Anders sees the original film as an excellent teaching aid and uses it as a prime example of the art of negotiation in her book Advocacy to Zealousness: Learning Lawyering Skills from Classic Films ($28, Carolina Academic Press, Jan. 9, 2012, ISBN-10: 1594607982, ISBN-13:978-1594607981, pp. 236).

The book presents 26 lessons, each based on a classic film, focusing on specific skills, in alphabetical order, including advocacy (“Anatomy of a Murder”), balance (“The Man in the Gray Flannel Suit”), compassion (“To Kill a Mockingbird”), dependability (“Pinky”), empathy (“Gentlemen’s Agreement”) and so forth.

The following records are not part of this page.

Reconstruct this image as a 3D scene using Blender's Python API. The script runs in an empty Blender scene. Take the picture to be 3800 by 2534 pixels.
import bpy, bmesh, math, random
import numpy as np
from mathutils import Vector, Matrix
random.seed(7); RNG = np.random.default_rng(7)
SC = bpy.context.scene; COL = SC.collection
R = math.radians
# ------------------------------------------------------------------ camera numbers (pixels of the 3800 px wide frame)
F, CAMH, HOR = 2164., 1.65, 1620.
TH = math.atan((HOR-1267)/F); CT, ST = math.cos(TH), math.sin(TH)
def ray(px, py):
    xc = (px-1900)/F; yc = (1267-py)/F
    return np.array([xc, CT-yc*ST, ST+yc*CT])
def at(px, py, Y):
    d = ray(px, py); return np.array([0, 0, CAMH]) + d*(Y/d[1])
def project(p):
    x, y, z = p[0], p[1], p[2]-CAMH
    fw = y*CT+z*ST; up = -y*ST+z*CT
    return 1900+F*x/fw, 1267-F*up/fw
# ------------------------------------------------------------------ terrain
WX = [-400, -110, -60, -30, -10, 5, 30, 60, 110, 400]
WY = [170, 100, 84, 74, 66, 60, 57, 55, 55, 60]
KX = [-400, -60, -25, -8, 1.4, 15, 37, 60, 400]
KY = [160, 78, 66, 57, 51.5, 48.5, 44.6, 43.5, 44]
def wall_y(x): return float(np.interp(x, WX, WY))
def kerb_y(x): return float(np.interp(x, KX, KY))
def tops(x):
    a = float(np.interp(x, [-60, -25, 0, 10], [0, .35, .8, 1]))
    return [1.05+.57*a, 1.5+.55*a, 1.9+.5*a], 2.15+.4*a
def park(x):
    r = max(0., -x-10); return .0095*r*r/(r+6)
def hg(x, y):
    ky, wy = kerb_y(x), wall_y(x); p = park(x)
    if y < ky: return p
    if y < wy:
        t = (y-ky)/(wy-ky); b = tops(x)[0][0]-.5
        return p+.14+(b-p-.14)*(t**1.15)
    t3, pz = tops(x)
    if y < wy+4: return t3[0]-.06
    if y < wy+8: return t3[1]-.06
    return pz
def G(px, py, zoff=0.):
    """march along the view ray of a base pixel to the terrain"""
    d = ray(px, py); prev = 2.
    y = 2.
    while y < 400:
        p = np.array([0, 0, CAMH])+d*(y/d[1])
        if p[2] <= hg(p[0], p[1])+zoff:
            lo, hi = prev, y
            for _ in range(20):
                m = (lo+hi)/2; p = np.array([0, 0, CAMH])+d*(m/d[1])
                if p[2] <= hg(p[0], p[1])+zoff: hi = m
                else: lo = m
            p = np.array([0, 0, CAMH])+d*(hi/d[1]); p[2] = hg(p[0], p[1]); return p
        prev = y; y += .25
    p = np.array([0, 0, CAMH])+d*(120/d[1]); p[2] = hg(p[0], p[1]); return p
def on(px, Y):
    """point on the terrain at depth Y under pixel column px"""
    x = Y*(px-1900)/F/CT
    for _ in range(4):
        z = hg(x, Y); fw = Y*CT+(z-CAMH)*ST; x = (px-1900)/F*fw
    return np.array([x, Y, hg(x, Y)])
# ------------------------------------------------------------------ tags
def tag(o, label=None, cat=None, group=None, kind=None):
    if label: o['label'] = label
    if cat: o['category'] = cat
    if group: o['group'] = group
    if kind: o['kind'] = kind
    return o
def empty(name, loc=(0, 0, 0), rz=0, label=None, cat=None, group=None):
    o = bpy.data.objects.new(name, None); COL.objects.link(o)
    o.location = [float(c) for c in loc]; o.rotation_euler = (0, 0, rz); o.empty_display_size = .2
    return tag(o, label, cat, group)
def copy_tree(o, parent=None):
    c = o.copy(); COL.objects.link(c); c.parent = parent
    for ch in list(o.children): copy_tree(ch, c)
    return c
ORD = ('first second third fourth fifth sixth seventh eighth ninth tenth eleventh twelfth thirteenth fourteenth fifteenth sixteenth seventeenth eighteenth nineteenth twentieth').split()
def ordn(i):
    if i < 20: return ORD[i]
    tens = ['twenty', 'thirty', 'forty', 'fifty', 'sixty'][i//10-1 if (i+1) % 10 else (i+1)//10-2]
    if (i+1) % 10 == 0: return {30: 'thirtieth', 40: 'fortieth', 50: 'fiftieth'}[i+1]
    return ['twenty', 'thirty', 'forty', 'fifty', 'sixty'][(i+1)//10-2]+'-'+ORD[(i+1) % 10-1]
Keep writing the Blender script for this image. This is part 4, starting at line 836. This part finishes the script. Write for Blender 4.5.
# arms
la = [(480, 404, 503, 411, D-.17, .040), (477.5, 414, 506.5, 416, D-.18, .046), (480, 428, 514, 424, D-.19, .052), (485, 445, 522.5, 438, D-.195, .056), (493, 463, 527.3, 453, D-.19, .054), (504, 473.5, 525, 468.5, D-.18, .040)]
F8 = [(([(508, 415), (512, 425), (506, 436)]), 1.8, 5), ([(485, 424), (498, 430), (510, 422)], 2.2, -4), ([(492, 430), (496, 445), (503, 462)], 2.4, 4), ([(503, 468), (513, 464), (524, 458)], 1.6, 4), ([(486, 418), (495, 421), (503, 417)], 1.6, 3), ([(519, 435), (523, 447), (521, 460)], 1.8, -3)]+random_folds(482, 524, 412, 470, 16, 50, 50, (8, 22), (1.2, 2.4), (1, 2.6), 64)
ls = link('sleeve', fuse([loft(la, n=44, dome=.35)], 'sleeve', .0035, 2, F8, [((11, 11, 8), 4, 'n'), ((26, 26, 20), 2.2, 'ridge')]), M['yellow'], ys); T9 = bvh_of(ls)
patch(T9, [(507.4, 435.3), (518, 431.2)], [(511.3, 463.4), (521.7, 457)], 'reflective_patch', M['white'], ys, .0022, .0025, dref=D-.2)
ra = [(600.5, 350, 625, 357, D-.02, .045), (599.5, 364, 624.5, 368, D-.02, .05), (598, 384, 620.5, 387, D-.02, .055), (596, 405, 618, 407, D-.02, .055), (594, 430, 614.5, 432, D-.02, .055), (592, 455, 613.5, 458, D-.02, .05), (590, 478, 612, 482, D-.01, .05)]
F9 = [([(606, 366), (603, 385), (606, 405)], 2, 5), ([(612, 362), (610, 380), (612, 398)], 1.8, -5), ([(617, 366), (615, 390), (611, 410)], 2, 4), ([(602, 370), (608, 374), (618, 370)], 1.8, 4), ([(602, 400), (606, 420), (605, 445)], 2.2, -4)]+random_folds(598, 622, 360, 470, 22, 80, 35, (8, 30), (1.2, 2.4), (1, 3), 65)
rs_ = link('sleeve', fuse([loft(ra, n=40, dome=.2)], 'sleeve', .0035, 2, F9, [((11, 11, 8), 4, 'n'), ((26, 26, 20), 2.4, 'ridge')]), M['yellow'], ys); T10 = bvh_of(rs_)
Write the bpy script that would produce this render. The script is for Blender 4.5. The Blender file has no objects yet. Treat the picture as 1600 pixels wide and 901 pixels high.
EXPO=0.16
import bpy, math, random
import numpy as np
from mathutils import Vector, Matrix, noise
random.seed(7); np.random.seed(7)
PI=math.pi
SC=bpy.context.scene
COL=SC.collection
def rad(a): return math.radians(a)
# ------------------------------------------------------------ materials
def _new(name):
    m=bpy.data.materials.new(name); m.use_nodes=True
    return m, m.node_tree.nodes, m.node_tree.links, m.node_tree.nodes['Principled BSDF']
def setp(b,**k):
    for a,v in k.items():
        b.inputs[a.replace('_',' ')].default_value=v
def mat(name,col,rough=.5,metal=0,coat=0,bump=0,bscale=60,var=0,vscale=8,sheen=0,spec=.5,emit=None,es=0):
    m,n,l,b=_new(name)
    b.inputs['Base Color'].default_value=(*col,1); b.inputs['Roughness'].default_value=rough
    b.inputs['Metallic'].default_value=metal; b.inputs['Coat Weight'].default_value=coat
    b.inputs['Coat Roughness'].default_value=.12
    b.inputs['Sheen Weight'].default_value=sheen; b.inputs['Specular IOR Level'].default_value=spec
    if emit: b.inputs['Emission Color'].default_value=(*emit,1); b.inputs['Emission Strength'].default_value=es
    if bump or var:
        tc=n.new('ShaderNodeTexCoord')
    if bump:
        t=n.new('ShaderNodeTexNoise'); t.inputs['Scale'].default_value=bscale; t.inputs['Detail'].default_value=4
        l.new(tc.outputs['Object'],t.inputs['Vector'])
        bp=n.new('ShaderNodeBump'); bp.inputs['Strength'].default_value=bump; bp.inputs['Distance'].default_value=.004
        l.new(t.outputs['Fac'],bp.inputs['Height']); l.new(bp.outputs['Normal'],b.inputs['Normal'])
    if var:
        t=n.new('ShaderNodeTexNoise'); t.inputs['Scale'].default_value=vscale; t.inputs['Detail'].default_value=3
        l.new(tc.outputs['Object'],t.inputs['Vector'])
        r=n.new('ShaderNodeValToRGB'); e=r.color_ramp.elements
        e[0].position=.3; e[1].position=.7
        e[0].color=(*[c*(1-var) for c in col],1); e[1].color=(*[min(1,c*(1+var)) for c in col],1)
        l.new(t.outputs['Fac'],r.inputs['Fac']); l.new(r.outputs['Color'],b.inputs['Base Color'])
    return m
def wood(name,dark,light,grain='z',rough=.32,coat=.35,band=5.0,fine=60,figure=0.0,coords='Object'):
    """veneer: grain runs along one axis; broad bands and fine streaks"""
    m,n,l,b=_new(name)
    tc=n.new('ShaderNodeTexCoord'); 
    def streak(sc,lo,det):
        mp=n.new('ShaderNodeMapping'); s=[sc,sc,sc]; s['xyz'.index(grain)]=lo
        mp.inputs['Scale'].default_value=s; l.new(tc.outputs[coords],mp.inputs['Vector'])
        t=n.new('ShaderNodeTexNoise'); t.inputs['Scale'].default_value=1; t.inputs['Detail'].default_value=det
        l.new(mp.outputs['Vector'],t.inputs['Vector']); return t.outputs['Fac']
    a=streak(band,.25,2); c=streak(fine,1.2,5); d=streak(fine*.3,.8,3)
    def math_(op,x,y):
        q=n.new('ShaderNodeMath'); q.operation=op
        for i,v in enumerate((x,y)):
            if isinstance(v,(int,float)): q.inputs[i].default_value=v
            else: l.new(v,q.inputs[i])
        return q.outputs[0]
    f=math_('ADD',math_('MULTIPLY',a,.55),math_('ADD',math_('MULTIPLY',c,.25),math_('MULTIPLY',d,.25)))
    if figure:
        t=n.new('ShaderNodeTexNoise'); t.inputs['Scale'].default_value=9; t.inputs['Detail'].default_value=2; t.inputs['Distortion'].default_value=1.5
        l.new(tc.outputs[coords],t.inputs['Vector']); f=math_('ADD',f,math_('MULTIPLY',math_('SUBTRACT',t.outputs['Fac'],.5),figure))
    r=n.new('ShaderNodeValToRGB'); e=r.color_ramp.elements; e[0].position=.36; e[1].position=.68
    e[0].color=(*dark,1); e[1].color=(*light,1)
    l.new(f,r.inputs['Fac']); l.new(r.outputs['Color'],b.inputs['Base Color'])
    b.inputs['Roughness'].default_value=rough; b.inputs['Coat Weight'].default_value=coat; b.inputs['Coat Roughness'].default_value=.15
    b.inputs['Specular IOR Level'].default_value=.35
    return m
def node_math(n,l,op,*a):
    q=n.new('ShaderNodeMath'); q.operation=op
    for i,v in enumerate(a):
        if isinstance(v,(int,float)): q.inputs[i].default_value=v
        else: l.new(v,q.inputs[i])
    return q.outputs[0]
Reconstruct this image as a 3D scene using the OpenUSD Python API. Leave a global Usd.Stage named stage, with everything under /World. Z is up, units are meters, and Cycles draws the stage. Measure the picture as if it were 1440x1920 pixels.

Each chapter begins with a discussion of a skill as it applies to lawyers, followed by an explanation of how the movie illustrates it. Discussion questions and exercises for improvement complete the chapters. Anders said the book has received “quite a bit of positive interest.”

“People are curious and interested in the topics and interested in seeing the films,” she said. “Already some professors around the country are considering the book for use in their classes, and it’s in law libraries around the country and one in Germany.”

Films were chosen from the era before 1968, when the modern rating system, the G, PG, PG-13, R and NC-17 — codes adopted by the Motion Picture Association of America — took effect. The earlier movies generally adhered to strict production codes that prohibited nudity, profanity and gratuitous violence, making them more suitable for educational uses than later films might be.

“Those films are going to depict stories that are compelling, but they are going to do so without the creative crutches of nudity, (graphic) violence or expletives,” Anders said.

The films that made the cut also had to be available on DVD. Anders said she screened 327 films, some of them twice, to select those in the book, a process that took three years. The professor said she knew early on that she wanted to include “12 Angry Men,” as well as “To Kill a Mockingbird,” which is about the trial of a Black man accused of raping a young White woman in the South in the 1930s.

She also knew that she would choose “Inherit the Wind,” which recalls the “Monkey Trial,” the 1925 case of John Scopes, a teacher accused of breaking the law in Tennessee by teaching evolution.

“There are some fascinating and really sophisticated stories that are depicted in a very clean way,” Anders said. “They are very rich with story lines that are perfect fodder for talking about professionalism and ethical behavior as lawyers.”

Not all the selections star a lawyer or even deal directly with the law, she noted.

“Gentlemen’s Agreement,” for instance, deals with a writer posing as a Jewish man to be able to experience and convey what that was like. Conversely, “Pinky” — shockingly radical in its day — deals with the life of a young African-American woman who returns to the South after studying nursing in Boston, where she “passed” for White and became engaged to a White doctor.

Anders has been a fan of classic movies since childhood, when she spent Sunday mornings watching them on “Family Film Festival,” hosted by Tom Hatten, on KTLA-TV in Los Angeles. She credits Hatten in her book’s acknowledgments. That program “really sparked my love of classic films,” she said.

Anders also was a movie reviewer and reporter at the Omaha World-Herald before she began her career in law. She has taught at the Art Institute of Colorado, the University of Denver College of Law, Pacific McGeorge School of Law, Washburn University School of Law, and the University of Nebraska at Omaha. Her research focuses on social media ethics, professionalism, and fi lm theory. She also is the author of The Organized Lawyer from Carolina Academic Press.